Mirrored Communities is a program
that illustrates the troubled history of race and public housing
in twentieth century Virginia. It focuses in particular on
the Hampton Roads area, which includes the areas of Norfolk,
Portsmouth, Chesapeake, Virginia Beach, Hampton, Newport News,
Williamsburg, and James City County. Throughout the period
1918 to 1945, the Tidewater community was dynamic despite
the limitations imposed on it by segregation. The area was
home to several communities created through government funding
that symbolized unequal treatment in employment and housing.
The communities of Truxtun (Black) and Cradock (White) in
Portsmouth, Broad Creek Village (White) and Liberty Park (Black)

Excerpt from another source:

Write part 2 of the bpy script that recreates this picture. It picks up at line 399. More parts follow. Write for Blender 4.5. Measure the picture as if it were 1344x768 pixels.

in Norfolk, and the Hampton and Newport News communities of
Aberdeen Gardens (Black) and Hilton Village (White), reflect
the effort by the government to create planned communities
as early as 1918.
This exhibition will be the first
of its kind to compare these pioneering communities, which
in our minds represent the best example of the evolution of
Black and White neighborhoods in the first half of the twentieth
century, and the government's integral role in creating such
models. By examining documents and visual materials, and enhancing
these with oral interviews of surviving original residents
and their relatives, we hope to expand the discussion of the
origins of federal housing and to preserve the collective
memories of an important chapter in Hampton Roads history.
These perspectives will provide a model illustrating how race
considerations affected government housing from the Progressive
Era through 1945. This program will go a step further, illustrating
the role of the federal government in deliberately maintaining
a racially polarized society by constructing separate neighborhoods
for workers in the Hampton Roads shipyards.